» PROBLEM DESCRIPTION: Only the lines from the start of the data through the one containing "COL = S.collection" belong in your answer; return them exactly.
......
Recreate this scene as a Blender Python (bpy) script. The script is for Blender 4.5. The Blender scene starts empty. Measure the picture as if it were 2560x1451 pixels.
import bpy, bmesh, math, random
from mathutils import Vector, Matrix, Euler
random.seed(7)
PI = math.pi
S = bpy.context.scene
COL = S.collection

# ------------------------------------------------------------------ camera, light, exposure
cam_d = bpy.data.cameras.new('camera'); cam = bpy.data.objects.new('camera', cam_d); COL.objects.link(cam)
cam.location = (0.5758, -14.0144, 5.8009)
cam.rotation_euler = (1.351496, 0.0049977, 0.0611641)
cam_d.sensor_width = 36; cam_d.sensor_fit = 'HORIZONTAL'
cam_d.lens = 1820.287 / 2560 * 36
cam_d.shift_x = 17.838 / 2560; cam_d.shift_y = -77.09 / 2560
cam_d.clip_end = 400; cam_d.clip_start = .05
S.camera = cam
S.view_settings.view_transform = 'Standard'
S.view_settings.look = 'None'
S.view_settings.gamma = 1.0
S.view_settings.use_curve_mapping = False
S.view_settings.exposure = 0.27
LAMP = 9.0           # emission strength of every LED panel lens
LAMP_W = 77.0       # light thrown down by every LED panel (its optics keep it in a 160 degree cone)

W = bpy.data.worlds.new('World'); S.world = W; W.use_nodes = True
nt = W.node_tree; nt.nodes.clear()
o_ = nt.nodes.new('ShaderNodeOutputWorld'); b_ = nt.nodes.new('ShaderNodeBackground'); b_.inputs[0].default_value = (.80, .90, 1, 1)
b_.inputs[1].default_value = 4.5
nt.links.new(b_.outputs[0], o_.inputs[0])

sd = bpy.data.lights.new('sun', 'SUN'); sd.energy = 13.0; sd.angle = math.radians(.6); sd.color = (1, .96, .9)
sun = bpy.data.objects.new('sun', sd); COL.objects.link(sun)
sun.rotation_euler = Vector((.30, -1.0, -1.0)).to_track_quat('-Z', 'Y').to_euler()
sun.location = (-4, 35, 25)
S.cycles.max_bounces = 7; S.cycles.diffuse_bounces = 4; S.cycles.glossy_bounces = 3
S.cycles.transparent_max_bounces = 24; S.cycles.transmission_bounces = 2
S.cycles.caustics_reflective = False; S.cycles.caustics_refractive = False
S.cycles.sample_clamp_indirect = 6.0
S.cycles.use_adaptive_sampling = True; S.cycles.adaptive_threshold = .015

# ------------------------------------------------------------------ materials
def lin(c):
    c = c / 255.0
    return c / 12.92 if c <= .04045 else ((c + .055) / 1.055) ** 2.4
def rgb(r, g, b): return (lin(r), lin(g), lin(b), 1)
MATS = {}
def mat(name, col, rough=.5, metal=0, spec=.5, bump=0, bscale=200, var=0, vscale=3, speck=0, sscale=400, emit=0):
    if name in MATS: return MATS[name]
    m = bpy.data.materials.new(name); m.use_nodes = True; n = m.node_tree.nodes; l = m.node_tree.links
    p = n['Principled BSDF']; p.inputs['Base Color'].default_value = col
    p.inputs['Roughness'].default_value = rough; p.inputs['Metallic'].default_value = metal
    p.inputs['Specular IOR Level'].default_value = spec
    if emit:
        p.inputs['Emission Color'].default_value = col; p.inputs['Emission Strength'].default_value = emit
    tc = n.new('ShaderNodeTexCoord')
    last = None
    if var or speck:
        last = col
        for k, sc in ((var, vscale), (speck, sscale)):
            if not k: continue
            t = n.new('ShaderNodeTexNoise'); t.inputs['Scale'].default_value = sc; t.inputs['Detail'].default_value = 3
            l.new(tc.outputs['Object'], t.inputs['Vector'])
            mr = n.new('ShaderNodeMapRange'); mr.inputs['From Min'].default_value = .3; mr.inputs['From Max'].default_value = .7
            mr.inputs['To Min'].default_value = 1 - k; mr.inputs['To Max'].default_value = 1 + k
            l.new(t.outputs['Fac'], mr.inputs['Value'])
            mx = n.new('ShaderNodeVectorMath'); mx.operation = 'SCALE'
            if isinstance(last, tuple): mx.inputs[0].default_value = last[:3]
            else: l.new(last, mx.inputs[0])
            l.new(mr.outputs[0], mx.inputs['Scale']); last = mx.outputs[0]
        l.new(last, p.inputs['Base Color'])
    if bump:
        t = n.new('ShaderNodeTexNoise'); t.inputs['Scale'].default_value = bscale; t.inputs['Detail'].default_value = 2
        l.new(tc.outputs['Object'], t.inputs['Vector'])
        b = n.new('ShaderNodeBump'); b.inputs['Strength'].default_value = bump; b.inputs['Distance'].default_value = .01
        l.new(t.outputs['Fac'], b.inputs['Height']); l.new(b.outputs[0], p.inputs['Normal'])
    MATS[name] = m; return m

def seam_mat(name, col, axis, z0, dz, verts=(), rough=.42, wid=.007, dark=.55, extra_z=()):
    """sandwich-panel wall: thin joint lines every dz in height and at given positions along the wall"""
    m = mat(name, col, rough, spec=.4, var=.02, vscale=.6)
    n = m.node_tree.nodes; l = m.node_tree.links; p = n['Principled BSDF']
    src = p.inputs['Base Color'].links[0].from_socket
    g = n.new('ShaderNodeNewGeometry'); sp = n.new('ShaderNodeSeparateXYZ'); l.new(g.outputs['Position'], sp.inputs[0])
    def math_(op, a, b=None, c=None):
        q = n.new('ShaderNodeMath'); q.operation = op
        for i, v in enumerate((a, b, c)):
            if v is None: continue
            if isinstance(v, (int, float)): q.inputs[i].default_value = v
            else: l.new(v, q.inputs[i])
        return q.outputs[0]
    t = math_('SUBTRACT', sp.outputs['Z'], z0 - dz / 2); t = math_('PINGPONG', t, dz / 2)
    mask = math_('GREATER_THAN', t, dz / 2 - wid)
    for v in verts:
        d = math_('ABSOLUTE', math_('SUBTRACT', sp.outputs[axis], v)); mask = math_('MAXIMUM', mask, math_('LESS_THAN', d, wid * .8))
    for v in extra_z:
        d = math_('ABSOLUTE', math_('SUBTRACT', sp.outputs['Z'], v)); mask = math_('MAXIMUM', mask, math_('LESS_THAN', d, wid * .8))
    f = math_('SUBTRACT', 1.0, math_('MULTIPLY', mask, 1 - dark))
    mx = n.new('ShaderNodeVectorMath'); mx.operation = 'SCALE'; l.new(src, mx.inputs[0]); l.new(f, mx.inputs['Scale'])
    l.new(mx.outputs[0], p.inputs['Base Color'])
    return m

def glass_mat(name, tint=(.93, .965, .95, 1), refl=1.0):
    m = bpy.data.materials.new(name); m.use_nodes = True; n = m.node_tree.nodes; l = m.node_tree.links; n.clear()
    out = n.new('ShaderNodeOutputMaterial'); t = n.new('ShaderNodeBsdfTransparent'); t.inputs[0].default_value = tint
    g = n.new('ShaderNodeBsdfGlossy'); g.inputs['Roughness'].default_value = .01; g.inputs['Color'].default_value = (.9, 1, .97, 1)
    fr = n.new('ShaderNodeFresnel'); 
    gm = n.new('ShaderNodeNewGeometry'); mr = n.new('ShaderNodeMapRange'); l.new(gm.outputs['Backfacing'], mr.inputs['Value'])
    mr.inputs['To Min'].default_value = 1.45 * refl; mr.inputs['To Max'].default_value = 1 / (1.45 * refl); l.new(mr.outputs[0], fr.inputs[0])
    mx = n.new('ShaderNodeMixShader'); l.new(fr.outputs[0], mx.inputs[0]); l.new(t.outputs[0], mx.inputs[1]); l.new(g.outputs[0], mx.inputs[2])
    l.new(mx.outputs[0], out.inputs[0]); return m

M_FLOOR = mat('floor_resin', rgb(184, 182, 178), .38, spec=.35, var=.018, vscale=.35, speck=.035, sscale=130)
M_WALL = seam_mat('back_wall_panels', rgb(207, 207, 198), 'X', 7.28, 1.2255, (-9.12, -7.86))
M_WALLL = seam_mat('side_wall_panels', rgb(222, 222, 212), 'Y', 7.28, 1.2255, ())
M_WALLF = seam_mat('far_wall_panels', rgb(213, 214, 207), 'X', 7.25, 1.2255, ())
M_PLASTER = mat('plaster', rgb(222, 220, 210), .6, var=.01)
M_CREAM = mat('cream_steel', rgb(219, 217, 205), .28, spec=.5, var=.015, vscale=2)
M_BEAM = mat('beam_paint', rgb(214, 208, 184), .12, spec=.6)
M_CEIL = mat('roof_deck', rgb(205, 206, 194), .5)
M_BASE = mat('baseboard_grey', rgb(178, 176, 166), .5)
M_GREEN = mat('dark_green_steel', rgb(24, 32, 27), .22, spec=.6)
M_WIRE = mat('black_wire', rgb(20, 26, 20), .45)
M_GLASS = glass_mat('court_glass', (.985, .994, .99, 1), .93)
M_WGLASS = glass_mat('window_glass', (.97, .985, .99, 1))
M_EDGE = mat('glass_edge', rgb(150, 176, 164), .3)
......
» TASK RESULT:
Recreate this scene as a Blender Python (bpy) script. The script is for Blender 4.5. The Blender scene starts empty. Measure the picture as if it were 2560x1451 pixels.
import bpy, bmesh, math, random
from mathutils import Vector, Matrix, Euler
random.seed(7)
PI = math.pi
S = bpy.context.scene
COL = S.collection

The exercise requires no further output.